There was only one answer from Puzon's alter ego, Atty. Pablo Veridiano, after Govenor Puzon said "Approved without thinking" and which his subalterns who were present also echoed in chorus: Your first job, Mr. Saboy, today, is to reduce all these proposals into Memorandums or Executive Orders, as the case may be!

The Bodong item gave me the opportunity to draft a Memorandum calling for a Bodong Congress or Convention. Board Member Iluminada Duyan was tasked to head the Committee. While the Congress did not materialize because of the turn of events, one of which was the removal of Puzon as Governor and his replacement by Governor Tanding B. Odiem, credit must be given to Governor Puzon, a non-ethnic Kalinga, for the initial approach towards the gathering of Kalinga Pangats for the purpose of standardizing the Bodong Pagta.
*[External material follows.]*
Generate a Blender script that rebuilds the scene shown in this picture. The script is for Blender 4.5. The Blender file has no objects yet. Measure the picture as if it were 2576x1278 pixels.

During the incumbency of Governor Odiem, I had occasion to discuss with the Governor the pursuit of the Puzon Plan of gathering Kalinga leaders. Odiem expressed his keen interest but the volatile peace and order situation during his term -- the Chico Dam 4 Problem -- had shunted aside the Bodong Convention proposal. As Odiem's Executive Assistant and alter Provincial Secretary and Provincial Administrator, I had occasions to feel the desire of Governor Odiem to insert an occasion during those troubled months but it was just that the raging priority was the Chico Dam 4 Problem.

Odiem was later replaced by Governor Amado B. Almazan. I was retained by Governor Almazan as Provincial Administrator on the strength of the personal recommendation of outgoing Governor Odiem and for the fact that Almazan may have known me as a subordinate during his governorship by assumption (after the death of Duyan) and also as Secretary to his brother, Congressman Felipe B. Almazan. I continued serving as Provincial Administrator.

The unsettled peace and order situation in province would waft from bad to worse and on some periods, bad to good. I suggested in one of our personal meetings with Governor Almazan that we should call all Kalinga tribal leaders to a Congress to get ideas from them on how to solve the Chico River problems and at the same time review the Bodong Pagta which was now taken advantage of by the New People's Army (NPA) and its front organizations as well as by the PANAMIN representing the government -- PANAMIN declaring that the NPAs be exluded from the coverage of the Pagta and the NPAs also declaring all PANAMIN and supporters of the Dam as excluded from the coverage of the Bodong. To my mind, this was an outrageous violation of the time-honored sanctity of the Bodong. To me, Bodong has no ideology. It exists as a way of life developed through years of continued governance under its indigenous customs and traditions. Communism as an ideology has its own dogma and philosophy just as democracy has. And here was the purity of the Bodong being challenged and threatened with adulteration and prostitution by cultural soldiers of fortune and ideological poachers...

Those were thoughts which had cramped my mind during those days. And so, pregnant with those tintinnabulations, I inserted in my talk with Governor Almazan the proposal to hold a Kalinga Bodong Congress. And so the Congress -- the first of its nature to be convened by Kalingas -- was held at the Tabuk National High School and attended by some 500 Kalinga tribal leaders, Barangay Captains, the PC led by Col Retuta, and provincial officials.

While the Convention had done much in defusing the Chico River 4 powderkeg, the Convention had another more important outcome: the securing of a continuing session of a Bodong Congress, a pledge made not only by the participants but also by the bureaucracy from the provincial officials including Malacanang down to the Barangay Captain.

With the initial success, Governor Almazan began to get a deep interest in the Bodong Congress. It gave me the opportunity to throw my weight into the preparation, scheduling, and strategizing the activities towards the realization of the standardization of the Pagta.